My mother wept from day to day, she does not seem the same,
She said, "Dear son, what will you do, you ne'er can see again."
Said I, "Dear mother, do not weep, God our laws has made;
There's a home for poor blind boys like me, I'll go learn a trade."


Three years I spent in Vinton, in that dear home,
I learned the trade of making brooms, but money I have none;
If some kind friends will pity me and give me a little help,
I'll buy some stock and start a shop, I'll support myself.


And I'll know the Lord He will reward more than a thousand fold,
I hope He'll leave with you bright eyes that can't be bought with gold;
I hope someday we'll meet again, by other glorious plan,
Where the poor are rich, and blind can see up in that heavenly land.

In addition to the Child ballads, songs derived from broadsides, play-party songs, sentimental parlor ballads, street-singing beggars' laments, expressions of emigrants' nostalgia, songs satirizing men and women in public life and poking fun at changing times and fashions, there are many other categories, the most important of which we shall mention.

Religion is generally treated with reverence, as reflected by the many songs pointing a moral, by spirituals and camp-meeting songs, but there is an occasional irreverence, for example, a parody of "Nearer My God to Thee" -- "Nero My Dog Has Fleas." There are some thirty temperance songs which circulated before 1900, usually advocating local or national prohibition, typified by "The Drunkard's Dream." "I Have Drank My Last Glass," "The Lips That Touch Liquor Shall Never Touch Mine," "Have Courage My Boy to Say No." This point of view is countered by drinking songs, one of them a parody, "Another Little Drink," which praises the laying hen and the obliging bartender.

Love lyrics are of course abundantly in evidence, some of them rich in poetic evocative sentiments, one of the most intriguing of which is the romantic tribute in "Kentucky," in which the singer rhapsodizes, "A girl I once knew had the sunshine of good whiskey in her face and form." In addition there are many comic treatments of the battle of the sexes, typified by "Mr. and Mrs.

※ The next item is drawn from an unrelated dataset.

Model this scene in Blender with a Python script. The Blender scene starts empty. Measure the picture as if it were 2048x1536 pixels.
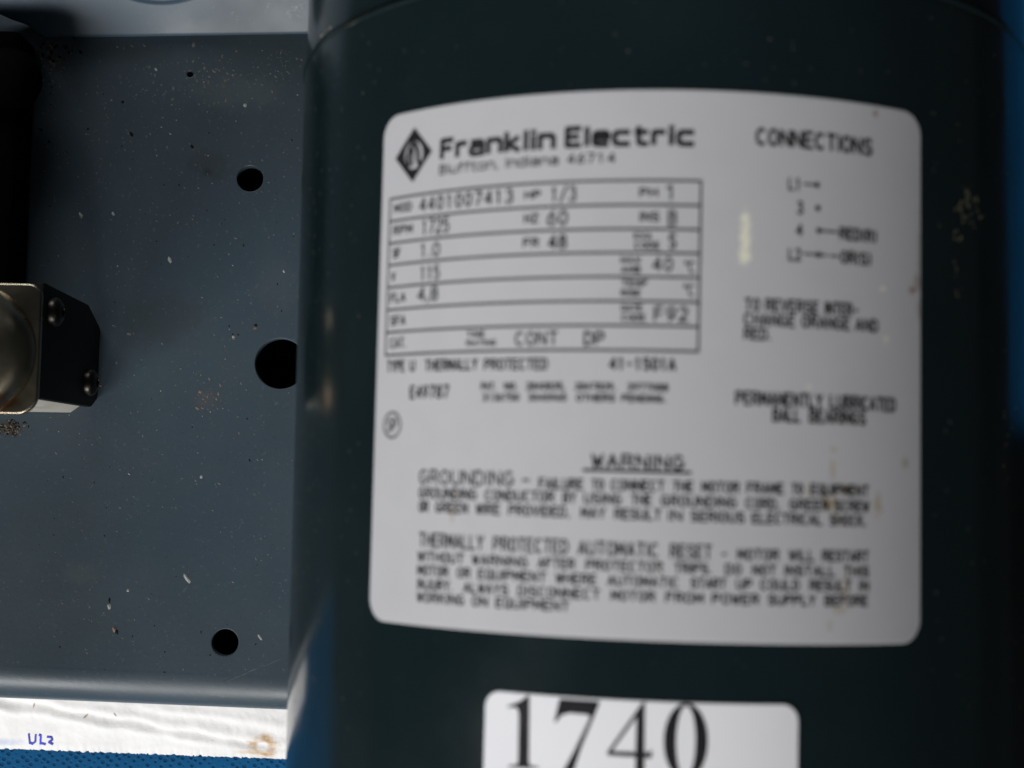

Grumble," in which a farmer insists that he can do more work in one day than she can do in three. When they trade work, by the end of the day he is compelled to admit that she can do more work in one day than he in seven.

The law-abiding citizen's repressed impulse to commit violence finds vicarious expression in outlaw ballads like "Brennen on the Moor" and "Captain Old Blue." With the frontier in the relatively recent historical past in the Middle West, there are, as one might expect, numerous songs connected with it, cowboy songs, for example, expressing the disillusionment of pioneers who went West expecting wealth but finding none. Pride of country is lauded in some songs, but there is also a large group of I.W.W. numbers directing biting satire and hostility against the establisbed order -- "Internationale," "Red Flag," and "The White Slave." In addition, there are a few manuscripts not in English-Danish, "Himmeldreisen," "Farvel til Denmark," and "Young People Who Felt the Hard Blow of Fate"; in German, "In dem Schönen Land Chineschen"; in French, "The Canadian Canoe Song"; in Swedish, variants in translation of "The Chicago Fire" and "The Dying Cowboy."

When Edwin Ford Piper died in 1939 only a handful of his songs had been published, some in articles by him in folklore journals, a few others in Carl Sandburg's American Songbag and in the works of Louise Pound. Still to be edited and published is the richly varied folksong collection in the Library of the University of Iowa.